Data extracted from a collection:
────────────────

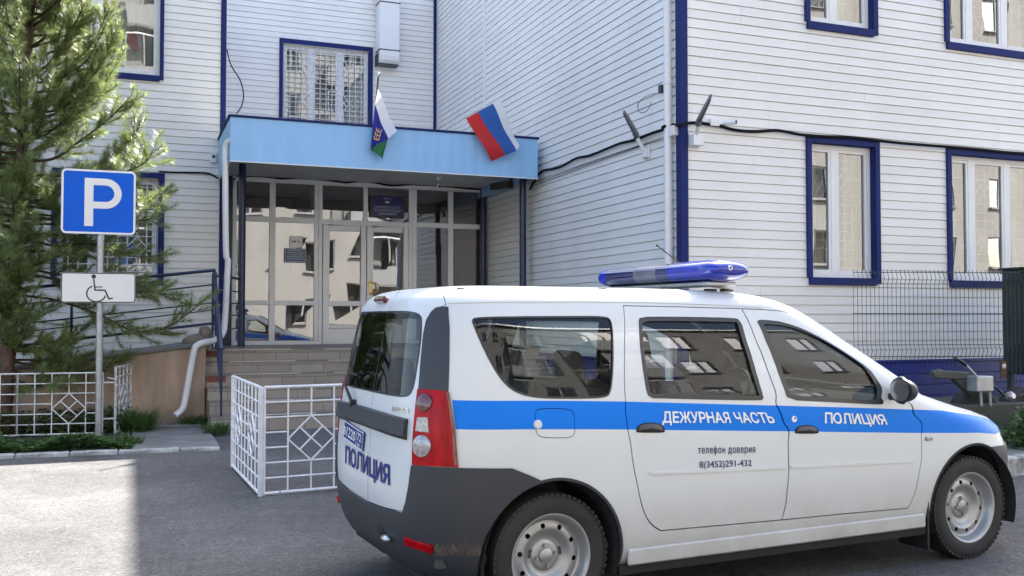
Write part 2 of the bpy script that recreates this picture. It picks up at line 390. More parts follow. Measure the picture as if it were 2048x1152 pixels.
# ================================================================== THE STATION BUILDING
HR, HL, HB = 8.4, 7.3, 12.0  # HB: recess block's unseen top is added height, to shade the canopy roof
bld = thing("police_station", "white clapboard building with blue window surrounds and a recessed entrance", "building", (4, 16, 0))
WR = lambda u, n, z: Vector((6.1 + u, 9.9 - n, z))
WS = lambda u, n, z: Vector((6.1 - n, 19.9 - u, z))
WB = lambda u, n, z: Vector((1.33 + u, 19.9 - n, z))
WL = lambda u, n, z: Vector((-9 + u, 15.9 - n, z))
def siding(W, u0, u1, z0, z1, holes, phase, e=.115, strong=0):
    mb = MB(); k0 = math.floor((z0 - phase) / e)
    k = k0
    while phase + k * e < z1 - .01:
        za = max(z0, phase + k * e); zb = min(z1, phase + (k + 1) * e)
        if zb - za < .02: k += 1; continue
        gp = .0115 if (k - strong) % 4 == 0 else .008
        cuts = [(u0, u1)]; zc = (za + zb) / 2
        for a, b, c, d in holes:
            if c < zc < d:
                nc = []
                for p, q in cuts:
                    if b <= p or a >= q: nc.append((p, q)); continue
                    if a > p: nc.append((p, a))
                    if b < q: nc.append((b, q))
                cuts = nc
        sag = 0
        for p, q in cuts:
            rj = random.Random(((k - strong) // 4) * 131 + int(u1 * 17)); js = [p]; x_ = u0 + rj.uniform(.6, 2.9)
            while x_ < q - .15:
                if x_ > p + .15: js.append(x_)
                x_ += rj.uniform(3.0, 3.9)
            js.append(q)
            for a, b in zip(js, js[1:]):
                b2 = b - (.0014 if b < q - 1e-6 else 0); j1, j2 = (random.uniform(-.0009, .0009) for _ in range(2)); w1, w2 = (random.uniform(-.0004, .0004) for _ in range(2)); b = b2
                vs = []
                for n_, z_ in ((.001, za), (-.015, za), (-.015, za + gp + w1), (.010 + j1, za + gp + w1), (.001 + j1, zb)): vs += [W(a, n_, z_), W(b, n_ + (j2 - j1 if n_ > .005 else 0), z_ + (w2 - w1 if n_ == .010 + j1 else 0))]
                mb.add(vs, [(2 * j, 2 * j + 1, 2 * j + 3, 2 * j + 2) for j in range(4)])
        k += 1
    return mb
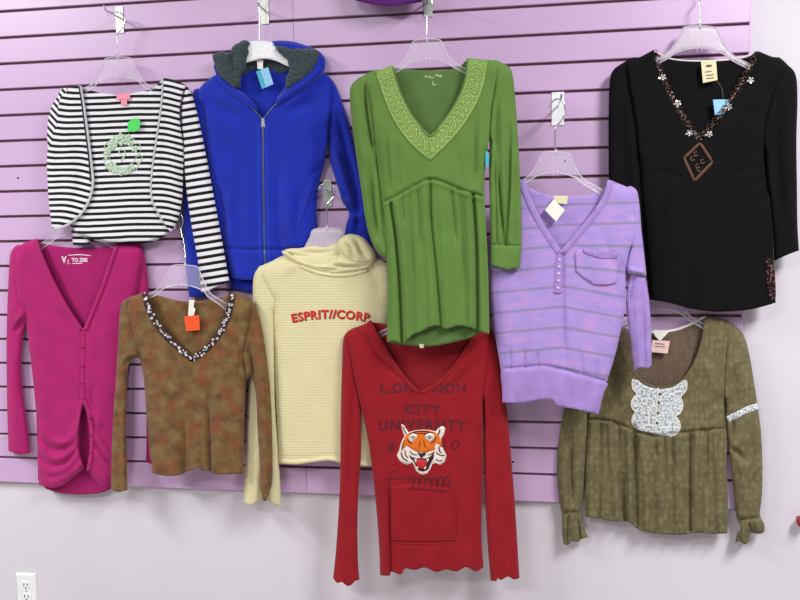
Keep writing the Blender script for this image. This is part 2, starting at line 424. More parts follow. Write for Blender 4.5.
def decal(name, parent, mat, polys, H, off=.0005, t=.0004, label=None, res=3.0, kind=None):
    """printed shapes lying on the cloth"""
    V = []; Fc = []
    for poly in polys:
        poly = np.array(poly, float); n = len(poly); mn, mx = poly.min(0), poly.max(0)
        G = np.array([(x, y) for x in np.arange(mn[0], mx[0], res) for y in np.arange(mn[1], mx[1], res)]).reshape(-1, 2)
        if len(G): G = G[inside(G, poly)]
        if len(G):
            D0, _, _ = seg_dist(G, poly, np.roll(poly, -1, axis=0)); G = G[D0 > res*.4]
        P = np.concatenate([poly, G]) if len(G) else poly
        r = delaunay_2d_cdt([Vector(p) for p in P], [(i, (i+1) % n) for i in range(n)], [], 1, 1e-5)
        V2 = np.array([tuple(v) for v in r[0]]); h = H(V2); m = len(V2); b = len(V)
        V += [tuple(p) for p in W(V2[:, 0], V2[:, 1], h+off+t)]+[tuple(p) for p in W(V2[:, 0], V2[:, 1], h+off*.3)]
        tr = [tuple(f) for f in r[2]]; cnt = set()
        for f in tr:
            for i in range(3): cnt.add((f[i], f[(i+1) % 3]))
        Fc += [tuple(b+i for i in f) for f in tr]+[tuple(b+m+i for i in reversed(f)) for f in tr]
        Fc += [(b+e[1], b+e[0], b+m+e[0], b+m+e[1]) for e in cnt if (e[1], e[0]) not in cnt]
    return mesh_obj(name, V, Fc, mat, parent, None, None, label, kind)
def stroke(pts, w, step=1.5):
    """closed outline of a painted line"""
    q, _ = crom(pts, step); Tn = np.gradient(q, axis=0); Tn /= np.linalg.norm(Tn, axis=1)[:, None]+1e-9
    Nn = np.stack([-Tn[:, 1], Tn[:, 0]], 1); s = np.linspace(0, 1, len(q)); ww = (w/2*np.sqrt(np.clip(np.minimum(1, .3+4*np.minimum(s, 1-s)), 0, 1)))[:, None]
    return np.concatenate([q+Nn*ww, (q-Nn*ww)[::-1]])
def oval(x, y, rx, ry=None, n=12, a=0):
    ry = ry or rx; t = np.linspace(0, 2*math.pi, n, endpoint=False)
    X, Y = rx*np.cos(t), ry*np.sin(t); return np.stack([x+X*math.cos(a)-Y*math.sin(a), y+X*math.sin(a)+Y*math.cos(a)], 1)
def glyph_tris(txt, offset=0.0, shear=0.0):
    c = bpy.data.curves.new('t', 'FONT'); c.body = txt; c.size = 1; c.offset = offset; c.shear = shear; c.resolution_u = 3
    o = bpy.data.objects.new('t', c); COL.objects.link(o); dg = bpy.context.evaluated_depsgraph_get(); dg.update()
    me = bpy.data.meshes.new_from_object(o.evaluated_get(dg)); v = np.array([tuple(p.co) for p in me.vertices]).reshape(-1, 3); f = [tuple(p.vertices) for p in me.polygons]
    bpy.data.objects.remove(o); bpy.data.curves.remove(c); bpy.data.meshes.remove(me); return v[:, :2] if len(v) else np.zeros((0, 2)), f
def text_arc(name, parent, mat, txt, x0, x1, y, dy, h, H, off=.0007, bold=.0, label=None, dxy=(0, 0), space=1.0):
    """one line of lettering bent along a shallow arc from x0 to x1"""
    c = bpy.data.curves.new('t', 'FONT'); c.body = txt; c.size = 1; c.offset = bold; c.resolution_u = 3; c.space_character = space
    o = bpy.data.objects.new('t', c); COL.objects.link(o); dg = bpy.context.evaluated_depsgraph_get(); dg.update()
    me = bpy.data.meshes.new_from_object(o.evaluated_get(dg)); v = np.array([tuple(p.co) for p in me.vertices])[:, :2]; f = [tuple(p.vertices) for p in me.polygons]
    bpy.data.objects.remove(o); bpy.data.curves.remove(c); bpy.data.meshes.remove(me)
    u = (v[:, 0]-v[:, 0].min())/(v[:, 0].max()-v[:, 0].min()); k = 2*u-1
    a = np.arctan2(2*dy*k, (x1-x0)/2); yy = v[:, 1]*h/.72
    P = np.stack([x0+u*(x1-x0)+yy*np.sin(a)+dxy[0], y+h/2+dy*k*k-yy*np.cos(a)+dxy[1]], 1); hh = H(P); m = len(P)
    V = np.concatenate([W(P[:, 0], P[:, 1], hh+off), W(P[:, 0], P[:, 1], hh+off*.2)])
    Fc = list(f)+[tuple(i+m for i in reversed(q)) for q in f]; cnt = {(q[i], q[(i+1) % len(q)]) for q in f for i in range(len(q))}
    Fc += [(e[1], e[0], e[0]+m, e[1]+m) for e in cnt if (e[1], e[0]) not in cnt]
    return mesh_obj(name, V, Fc, mat, parent, None, [False]*len(Fc), label)
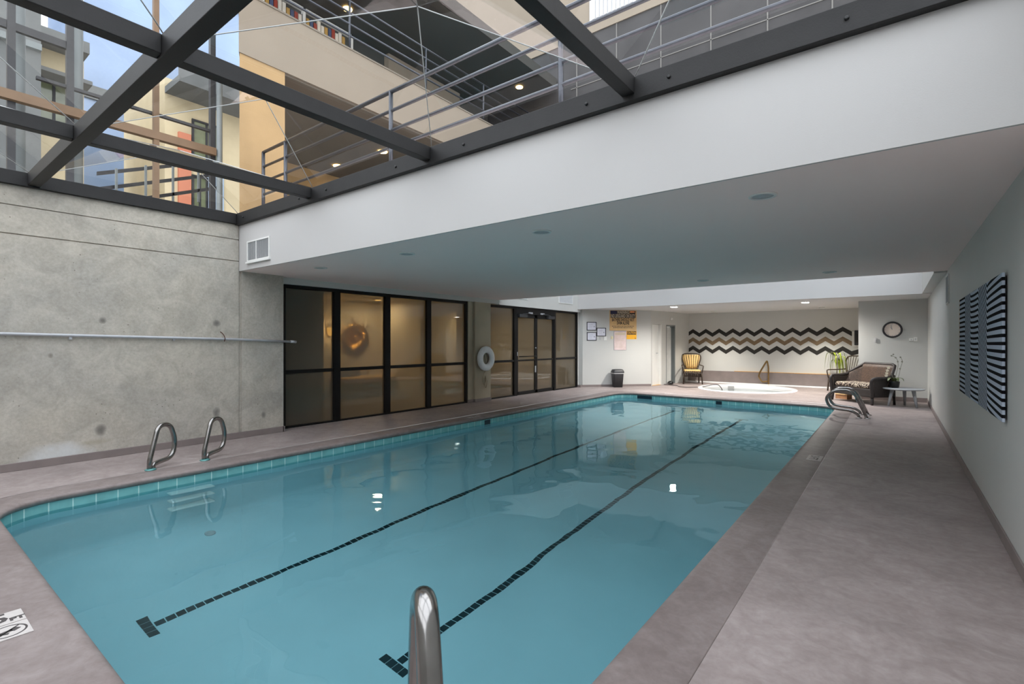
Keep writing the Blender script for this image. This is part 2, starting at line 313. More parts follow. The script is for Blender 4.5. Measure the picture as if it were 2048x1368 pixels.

────────────────

→ **GIVEN TASK**
From the data, pick out every line that includes "Keep".

→ **EXPECTED ANSWER**
Keep writing the Blender script for this image. This is part 2, starting at line 424. More parts follow. Write for Blender 4.5.
Keep writing the Blender script for this image. This is part 2, starting at line 313. More parts follow. The script is for Blender 4.5. Measure the picture as if it were 2048x1368 pixels.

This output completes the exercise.